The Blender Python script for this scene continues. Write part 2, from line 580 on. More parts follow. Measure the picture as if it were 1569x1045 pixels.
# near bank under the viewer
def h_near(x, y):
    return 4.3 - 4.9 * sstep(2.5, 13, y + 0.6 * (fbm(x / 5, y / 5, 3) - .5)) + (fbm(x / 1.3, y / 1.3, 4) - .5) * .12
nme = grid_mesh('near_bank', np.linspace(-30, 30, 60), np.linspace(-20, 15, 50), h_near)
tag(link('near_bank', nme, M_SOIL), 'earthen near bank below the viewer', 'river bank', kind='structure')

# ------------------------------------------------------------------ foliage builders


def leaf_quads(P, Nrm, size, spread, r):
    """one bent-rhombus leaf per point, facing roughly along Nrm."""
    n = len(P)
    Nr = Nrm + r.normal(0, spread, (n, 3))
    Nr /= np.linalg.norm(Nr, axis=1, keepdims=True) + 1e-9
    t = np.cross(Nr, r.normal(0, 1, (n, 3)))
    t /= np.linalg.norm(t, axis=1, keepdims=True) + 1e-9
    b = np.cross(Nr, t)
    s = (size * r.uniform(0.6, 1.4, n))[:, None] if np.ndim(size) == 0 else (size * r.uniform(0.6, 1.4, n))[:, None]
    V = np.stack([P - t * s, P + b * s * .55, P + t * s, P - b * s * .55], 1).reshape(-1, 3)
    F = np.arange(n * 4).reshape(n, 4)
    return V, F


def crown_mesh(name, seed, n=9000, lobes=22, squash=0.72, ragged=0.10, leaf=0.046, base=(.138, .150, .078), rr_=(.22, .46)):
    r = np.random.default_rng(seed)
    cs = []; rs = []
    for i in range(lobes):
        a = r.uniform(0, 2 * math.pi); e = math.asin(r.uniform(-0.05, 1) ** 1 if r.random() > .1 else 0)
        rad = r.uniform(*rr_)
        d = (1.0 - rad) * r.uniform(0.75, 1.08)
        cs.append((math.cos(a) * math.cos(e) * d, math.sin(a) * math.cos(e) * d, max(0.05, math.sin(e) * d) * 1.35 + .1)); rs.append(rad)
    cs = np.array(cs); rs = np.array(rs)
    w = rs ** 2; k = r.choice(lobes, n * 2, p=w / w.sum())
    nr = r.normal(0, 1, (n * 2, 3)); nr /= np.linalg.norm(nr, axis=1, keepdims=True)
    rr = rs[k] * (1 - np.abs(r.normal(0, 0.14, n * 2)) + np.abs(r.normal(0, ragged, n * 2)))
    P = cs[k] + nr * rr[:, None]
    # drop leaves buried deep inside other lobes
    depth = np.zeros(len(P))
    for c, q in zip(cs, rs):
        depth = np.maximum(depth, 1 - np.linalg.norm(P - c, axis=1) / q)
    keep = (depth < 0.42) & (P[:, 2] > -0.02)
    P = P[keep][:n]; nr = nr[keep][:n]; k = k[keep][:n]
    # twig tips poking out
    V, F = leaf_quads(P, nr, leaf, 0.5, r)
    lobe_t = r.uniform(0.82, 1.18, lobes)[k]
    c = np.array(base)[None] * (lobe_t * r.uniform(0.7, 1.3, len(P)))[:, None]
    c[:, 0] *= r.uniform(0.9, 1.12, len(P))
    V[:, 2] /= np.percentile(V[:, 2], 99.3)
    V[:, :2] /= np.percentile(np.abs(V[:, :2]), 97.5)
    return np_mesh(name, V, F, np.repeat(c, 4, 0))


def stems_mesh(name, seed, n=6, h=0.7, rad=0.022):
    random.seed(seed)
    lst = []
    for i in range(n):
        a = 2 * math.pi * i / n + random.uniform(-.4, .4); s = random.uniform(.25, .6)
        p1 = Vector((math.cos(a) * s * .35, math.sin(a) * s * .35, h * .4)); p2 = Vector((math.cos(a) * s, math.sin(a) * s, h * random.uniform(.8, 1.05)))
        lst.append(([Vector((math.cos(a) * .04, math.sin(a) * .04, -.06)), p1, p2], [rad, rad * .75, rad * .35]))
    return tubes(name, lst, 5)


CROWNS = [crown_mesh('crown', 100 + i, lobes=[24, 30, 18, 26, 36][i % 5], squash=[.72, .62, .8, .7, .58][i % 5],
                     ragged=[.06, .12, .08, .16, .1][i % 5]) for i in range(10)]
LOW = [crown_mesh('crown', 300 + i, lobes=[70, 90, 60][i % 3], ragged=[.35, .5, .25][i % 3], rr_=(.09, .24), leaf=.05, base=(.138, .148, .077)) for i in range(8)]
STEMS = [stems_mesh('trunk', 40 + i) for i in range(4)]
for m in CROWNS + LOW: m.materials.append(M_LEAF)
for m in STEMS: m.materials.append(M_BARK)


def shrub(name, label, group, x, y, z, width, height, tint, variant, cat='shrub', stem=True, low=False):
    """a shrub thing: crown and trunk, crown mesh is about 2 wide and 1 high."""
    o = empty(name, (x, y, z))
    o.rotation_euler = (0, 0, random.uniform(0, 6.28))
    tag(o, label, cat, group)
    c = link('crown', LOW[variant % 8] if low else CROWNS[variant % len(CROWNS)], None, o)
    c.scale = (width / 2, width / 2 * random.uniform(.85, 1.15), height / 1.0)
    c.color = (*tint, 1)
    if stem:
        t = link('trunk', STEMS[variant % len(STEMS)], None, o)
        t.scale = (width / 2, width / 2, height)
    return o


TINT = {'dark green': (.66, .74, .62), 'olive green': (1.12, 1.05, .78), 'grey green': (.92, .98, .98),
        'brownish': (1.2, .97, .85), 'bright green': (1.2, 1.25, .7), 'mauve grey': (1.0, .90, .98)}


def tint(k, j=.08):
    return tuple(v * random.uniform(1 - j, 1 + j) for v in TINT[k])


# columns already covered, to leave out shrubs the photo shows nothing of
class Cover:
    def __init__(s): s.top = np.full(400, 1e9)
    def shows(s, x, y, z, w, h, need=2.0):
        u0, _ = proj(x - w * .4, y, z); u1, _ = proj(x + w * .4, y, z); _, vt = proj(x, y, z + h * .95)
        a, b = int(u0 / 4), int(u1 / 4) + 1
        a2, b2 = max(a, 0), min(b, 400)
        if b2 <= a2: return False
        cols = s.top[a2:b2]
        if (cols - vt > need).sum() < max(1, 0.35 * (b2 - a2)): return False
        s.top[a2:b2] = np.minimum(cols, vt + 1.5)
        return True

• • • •

**GIVEN EXERCISE:**
Write down every line of the data exactly as it appears above.

**RESPONSE:**
The Blender Python script for this scene continues. Write part 2, from line 580 on. More parts follow. Measure the picture as if it were 1569x1045 pixels.
# near bank under the viewer
def h_near(x, y):
    return 4.3 - 4.9 * sstep(2.5, 13, y + 0.6 * (fbm(x / 5, y / 5, 3) - .5)) + (fbm(x / 1.3, y / 1.3, 4) - .5) * .12
nme = grid_mesh('near_bank', np.linspace(-30, 30, 60), np.linspace(-20, 15, 50), h_near)
tag(link('near_bank', nme, M_SOIL), 'earthen near bank below the viewer', 'river bank', kind='structure')

# ------------------------------------------------------------------ foliage builders


def leaf_quads(P, Nrm, size, spread, r):
    """one bent-rhombus leaf per point, facing roughly along Nrm."""
    n = len(P)
    Nr = Nrm + r.normal(0, spread, (n, 3))
    Nr /= np.linalg.norm(Nr, axis=1, keepdims=True) + 1e-9
    t = np.cross(Nr, r.normal(0, 1, (n, 3)))
    t /= np.linalg.norm(t, axis=1, keepdims=True) + 1e-9
    b = np.cross(Nr, t)
    s = (size * r.uniform(0.6, 1.4, n))[:, None] if np.ndim(size) == 0 else (size * r.uniform(0.6, 1.4, n))[:, None]
    V = np.stack([P - t * s, P + b * s * .55, P + t * s, P - b * s * .55], 1).reshape(-1, 3)
    F = np.arange(n * 4).reshape(n, 4)
    return V, F


def crown_mesh(name, seed, n=9000, lobes=22, squash=0.72, ragged=0.10, leaf=0.046, base=(.138, .150, .078), rr_=(.22, .46)):
    r = np.random.default_rng(seed)
    cs = []; rs = []
    for i in range(lobes):
        a = r.uniform(0, 2 * math.pi); e = math.asin(r.uniform(-0.05, 1) ** 1 if r.random() > .1 else 0)
        rad = r.uniform(*rr_)
        d = (1.0 - rad) * r.uniform(0.75, 1.08)
        cs.append((math.cos(a) * math.cos(e) * d, math.sin(a) * math.cos(e) * d, max(0.05, math.sin(e) * d) * 1.35 + .1)); rs.append(rad)
    cs = np.array(cs); rs = np.array(rs)
    w = rs ** 2; k = r.choice(lobes, n * 2, p=w / w.sum())
    nr = r.normal(0, 1, (n * 2, 3)); nr /= np.linalg.norm(nr, axis=1, keepdims=True)
    rr = rs[k] * (1 - np.abs(r.normal(0, 0.14, n * 2)) + np.abs(r.normal(0, ragged, n * 2)))
    P = cs[k] + nr * rr[:, None]
    # drop leaves buried deep inside other lobes
    depth = np.zeros(len(P))
    for c, q in zip(cs, rs):
        depth = np.maximum(depth, 1 - np.linalg.norm(P - c, axis=1) / q)
    keep = (depth < 0.42) & (P[:, 2] > -0.02)
    P = P[keep][:n]; nr = nr[keep][:n]; k = k[keep][:n]
    # twig tips poking out
    V, F = leaf_quads(P, nr, leaf, 0.5, r)
    lobe_t = r.uniform(0.82, 1.18, lobes)[k]
    c = np.array(base)[None] * (lobe_t * r.uniform(0.7, 1.3, len(P)))[:, None]
    c[:, 0] *= r.uniform(0.9, 1.12, len(P))
    V[:, 2] /= np.percentile(V[:, 2], 99.3)
    V[:, :2] /= np.percentile(np.abs(V[:, :2]), 97.5)
    return np_mesh(name, V, F, np.repeat(c, 4, 0))


def stems_mesh(name, seed, n=6, h=0.7, rad=0.022):
    random.seed(seed)
    lst = []
    for i in range(n):
        a = 2 * math.pi * i / n + random.uniform(-.4, .4); s = random.uniform(.25, .6)
        p1 = Vector((math.cos(a) * s * .35, math.sin(a) * s * .35, h * .4)); p2 = Vector((math.cos(a) * s, math.sin(a) * s, h * random.uniform(.8, 1.05)))
        lst.append(([Vector((math.cos(a) * .04, math.sin(a) * .04, -.06)), p1, p2], [rad, rad * .75, rad * .35]))
    return tubes(name, lst, 5)


CROWNS = [crown_mesh('crown', 100 + i, lobes=[24, 30, 18, 26, 36][i % 5], squash=[.72, .62, .8, .7, .58][i % 5],
                     ragged=[.06, .12, .08, .16, .1][i % 5]) for i in range(10)]
LOW = [crown_mesh('crown', 300 + i, lobes=[70, 90, 60][i % 3], ragged=[.35, .5, .25][i % 3], rr_=(.09, .24), leaf=.05, base=(.138, .148, .077)) for i in range(8)]
STEMS = [stems_mesh('trunk', 40 + i) for i in range(4)]
for m in CROWNS + LOW: m.materials.append(M_LEAF)
for m in STEMS: m.materials.append(M_BARK)


def shrub(name, label, group, x, y, z, width, height, tint, variant, cat='shrub', stem=True, low=False):
    """a shrub thing: crown and trunk, crown mesh is about 2 wide and 1 high."""
    o = empty(name, (x, y, z))
    o.rotation_euler = (0, 0, random.uniform(0, 6.28))
    tag(o, label, cat, group)
    c = link('crown', LOW[variant % 8] if low else CROWNS[variant % len(CROWNS)], None, o)
    c.scale = (width / 2, width / 2 * random.uniform(.85, 1.15), height / 1.0)
    c.color = (*tint, 1)
    if stem:
        t = link('trunk', STEMS[variant % len(STEMS)], None, o)
        t.scale = (width / 2, width / 2, height)
    return o


TINT = {'dark green': (.66, .74, .62), 'olive green': (1.12, 1.05, .78), 'grey green': (.92, .98, .98),
        'brownish': (1.2, .97, .85), 'bright green': (1.2, 1.25, .7), 'mauve grey': (1.0, .90, .98)}


def tint(k, j=.08):
    return tuple(v * random.uniform(1 - j, 1 + j) for v in TINT[k])


# columns already covered, to leave out shrubs the photo shows nothing of
class Cover:
    def __init__(s): s.top = np.full(400, 1e9)
    def shows(s, x, y, z, w, h, need=2.0):
        u0, _ = proj(x - w * .4, y, z); u1, _ = proj(x + w * .4, y, z); _, vt = proj(x, y, z + h * .95)
        a, b = int(u0 / 4), int(u1 / 4) + 1
        a2, b2 = max(a, 0), min(b, 400)
        if b2 <= a2: return False
        cols = s.top[a2:b2]
        if (cols - vt > need).sum() < max(1, 0.35 * (b2 - a2)): return False
        s.top[a2:b2] = np.minimum(cols, vt + 1.5)
        return True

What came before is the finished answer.